Thoughtfactory: Rhizomes

bark, trees, roads, bushland

Posts for Tag: conceptual art

turning back to Ed Ruscha

Though it is well known that the early conceptual artists used photography in ways that went far beyond its modernist definitions as a medium – and succeeded thereby in breaking down the boundaries of all mediums in modernist art--- there is still an  absence in art history discourse that evaluates the  known conceptual photography in Australia. What liitle writing there is--eg., Anne Marsh in Look: Contemporary Australian Photography since 1980--suggests that it is a turn to  the dumb aesthetic of amateur images and  street photography  to undermine a modernist aesthetic. 

To gain an understanding  on conceptual art and photography (photoconceptual activity) we can turn back to America in 1962, where  the California painter Ed Ruscha used the principle of statement and performance  to create the book Twentysix Gasoline Stations. According to the art historians Ruscha first came up with the title, then proceeded to photograph the subject on one of his road trips from Oklahoma City (his hometown) to Los Angeles, his adopted city.

The work of art was to be the book itself, simply but carefully designed, whereas the photographs inside showed no traces of aesthetic decision making at all, as if the artist had merely pointed the camera out the car window in order to fulfill the requirements of the textual phrase.

Ruscha's book was  inextricably tied to its status as an article in a mass-produced and circulated publication. This idea of attaching the work of art directly to the channels of distribution and publicity that constituted its inevitable fate as a commodity transgressed the presentation of the single photography on the white walls of the art gallery. 

Ruscha produced sixteen books from the early 1960s to th late 1970s and some the  books in this instructional and perfomative  mode based around repetition  included Thirty Four Parking Lots in Los Angeles (1967)  and Nine Swimming Pools and a Broken Glass (1968). The conceptual basis of these works---following a rule or instruction in the spirit of experimentation-- is an alternative to the  anti-aesthetic interpretation  that is based on  the mimicing of non-autonomous photography, such as amateur snapshots or  photojournalism.

It  enables us to  link Ruscha's work back to the radical impulse in the European avant garde, that had been excluded by the Greenbergian canon;  and to see it  as a pathway that reconfigures photography away from the ontology of  high formalist modernism, which was secured by  the medium specific characteristics as outlined by Clement Greenberg, John Szarkowski and Michael Fried.   

This formalist modernism insisted on a division between high and low art, made a distinction between the popular vernacular and the avant-garde and highlighted the differences between a radical  avant-garde and the conservative fine art tradition.  It is what is currently defended by cultural conservatives in order to defuse the critical edge of art. 

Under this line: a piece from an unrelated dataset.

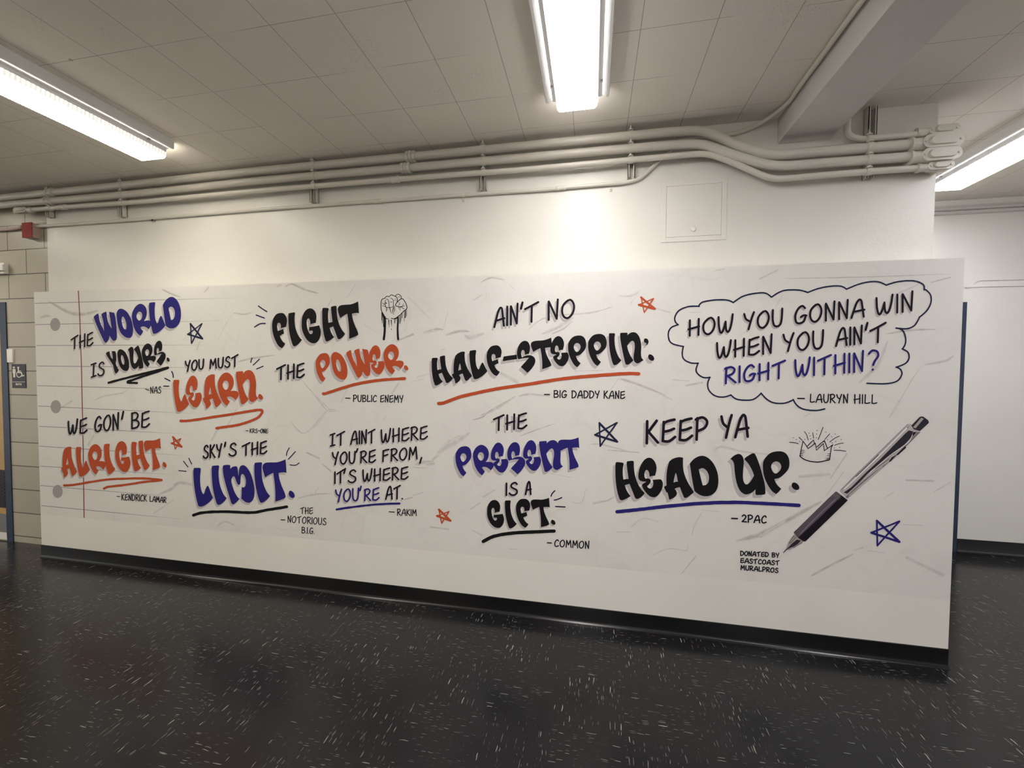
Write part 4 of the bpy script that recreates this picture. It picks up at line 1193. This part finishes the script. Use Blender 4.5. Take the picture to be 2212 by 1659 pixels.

conceptual art and photography

On a strict art historical reading, the expression ‘conceptual art’ refers to the artistic movement that reached its pinnacle between 1966 and 1972 ] Amongst its most famous adherents at its early stage we find artists such as Joseph Kosuth, Robert Morris, Joseph Beuys,  Mel Ramsden and Ian Burns in Australia.

Whilst conceptual art on this interpretation  might arguably be limited to works produced during these five or six years nearly half a century ago, it seems overly narrow – certainly from a philosophical perspective – to limit our inquiry to works produced during that period alone. The reason is that  conceptual art, historically speaking,  sets out to question  our traditional conceptions of what an art object should be made of and what it should look like. The artwork is a process rather than a material thing or object.

Australian photographic art historians –eg., Helen Ennis and Gael Newton— make little or no reference to conceptual art, and its core idea that the locus of the work was deemed to be the idea or statement with the work being a performance of that statement. Do we infer that, unlike the US and elsewhere,  there was no conceptual photography produced by art photographers in the late 20th century?

There were. I can recall  Robert Ronney's Holden Park 1+2 (1970); Virginia Coventry's Service Road (1976-77); Ian North's Canberra Suite (1980-81). There may well be others.This photography was lo fi and it  was used to destablize the formalist aesthetic that was hegemonic in the  art galleries, such as the Australian Centre for Photography and the Australian National Gallery. 

A  example of a statement  or idea is ‘Walk down a country road on the Fleurieu Peninsula and take twenty  photographs of a tree (a pink gum or wattle)  and a Xanthorrhoea’. The process is walking down the country road,  and it is contrasted to the modernist idea of  photography as a  separate and definable “medium” distinct from painting, sculpture, printmaking etc. 

On this interpretation of conceptual art,  process matters more than physical material, and because art should be about intellectual inquiry and reflection rather than beauty or  aesthetic pleasure, the work of art is said to be the idea at the heart of the piece in question. The inference is that there is a critical edge to conceptual art towards the art tradition and institution.

Hence the idea of an oppositional photography that establishes a critical distance from cultural conservatism; a cultural conservatism that has traditionally defined how we look at, and understand,  the Australian  landscape.